WHAT YOU WILL DO =>
Quote the entries that follow exactly, leaving none out.

Saved entries:

◆ ◆ ◆ ◆

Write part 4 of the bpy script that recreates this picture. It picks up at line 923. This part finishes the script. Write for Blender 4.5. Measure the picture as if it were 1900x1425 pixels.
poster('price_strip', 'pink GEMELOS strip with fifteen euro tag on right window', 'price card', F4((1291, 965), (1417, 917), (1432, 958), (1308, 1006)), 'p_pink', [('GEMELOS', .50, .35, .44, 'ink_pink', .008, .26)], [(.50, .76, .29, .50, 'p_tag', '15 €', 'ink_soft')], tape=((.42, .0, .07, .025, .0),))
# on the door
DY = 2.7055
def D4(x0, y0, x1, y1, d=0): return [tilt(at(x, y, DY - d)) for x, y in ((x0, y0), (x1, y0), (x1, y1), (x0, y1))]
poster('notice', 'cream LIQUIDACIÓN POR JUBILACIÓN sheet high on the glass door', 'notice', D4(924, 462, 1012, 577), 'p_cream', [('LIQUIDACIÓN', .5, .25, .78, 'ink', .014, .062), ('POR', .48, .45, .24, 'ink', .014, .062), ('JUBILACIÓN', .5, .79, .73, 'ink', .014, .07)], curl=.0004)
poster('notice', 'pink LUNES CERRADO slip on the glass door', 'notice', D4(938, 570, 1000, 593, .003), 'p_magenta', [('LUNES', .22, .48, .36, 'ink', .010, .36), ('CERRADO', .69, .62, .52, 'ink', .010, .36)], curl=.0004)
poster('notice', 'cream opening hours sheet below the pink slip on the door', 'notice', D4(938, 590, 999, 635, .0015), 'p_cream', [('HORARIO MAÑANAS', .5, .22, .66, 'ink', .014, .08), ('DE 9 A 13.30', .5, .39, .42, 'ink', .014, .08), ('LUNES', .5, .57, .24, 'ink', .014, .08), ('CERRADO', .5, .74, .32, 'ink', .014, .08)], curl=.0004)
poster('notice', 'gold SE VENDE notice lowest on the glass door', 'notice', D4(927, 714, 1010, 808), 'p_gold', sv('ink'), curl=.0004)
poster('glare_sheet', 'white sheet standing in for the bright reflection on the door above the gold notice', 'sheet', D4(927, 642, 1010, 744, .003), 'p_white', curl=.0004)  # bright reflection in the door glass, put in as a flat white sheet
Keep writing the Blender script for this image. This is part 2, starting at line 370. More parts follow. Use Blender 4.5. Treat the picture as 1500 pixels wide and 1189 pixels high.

◆ ◆ ◆ ◆

SOLUTION TO THE EXERCISE =>
Write part 4 of the bpy script that recreates this picture. It picks up at line 923. This part finishes the script. Write for Blender 4.5. Measure the picture as if it were 1900x1425 pixels.
poster('price_strip', 'pink GEMELOS strip with fifteen euro tag on right window', 'price card', F4((1291, 965), (1417, 917), (1432, 958), (1308, 1006)), 'p_pink', [('GEMELOS', .50, .35, .44, 'ink_pink', .008, .26)], [(.50, .76, .29, .50, 'p_tag', '15 €', 'ink_soft')], tape=((.42, .0, .07, .025, .0),))
# on the door
DY = 2.7055
def D4(x0, y0, x1, y1, d=0): return [tilt(at(x, y, DY - d)) for x, y in ((x0, y0), (x1, y0), (x1, y1), (x0, y1))]
poster('notice', 'cream LIQUIDACIÓN POR JUBILACIÓN sheet high on the glass door', 'notice', D4(924, 462, 1012, 577), 'p_cream', [('LIQUIDACIÓN', .5, .25, .78, 'ink', .014, .062), ('POR', .48, .45, .24, 'ink', .014, .062), ('JUBILACIÓN', .5, .79, .73, 'ink', .014, .07)], curl=.0004)
poster('notice', 'pink LUNES CERRADO slip on the glass door', 'notice', D4(938, 570, 1000, 593, .003), 'p_magenta', [('LUNES', .22, .48, .36, 'ink', .010, .36), ('CERRADO', .69, .62, .52, 'ink', .010, .36)], curl=.0004)
poster('notice', 'cream opening hours sheet below the pink slip on the door', 'notice', D4(938, 590, 999, 635, .0015), 'p_cream', [('HORARIO MAÑANAS', .5, .22, .66, 'ink', .014, .08), ('DE 9 A 13.30', .5, .39, .42, 'ink', .014, .08), ('LUNES', .5, .57, .24, 'ink', .014, .08), ('CERRADO', .5, .74, .32, 'ink', .014, .08)], curl=.0004)
poster('notice', 'gold SE VENDE notice lowest on the glass door', 'notice', D4(927, 714, 1010, 808), 'p_gold', sv('ink'), curl=.0004)
poster('glare_sheet', 'white sheet standing in for the bright reflection on the door above the gold notice', 'sheet', D4(927, 642, 1010, 744, .003), 'p_white', curl=.0004)  # bright reflection in the door glass, put in as a flat white sheet
Keep writing the Blender script for this image. This is part 2, starting at line 370. More parts follow. Use Blender 4.5. Treat the picture as 1500 pixels wide and 1189 pixels high.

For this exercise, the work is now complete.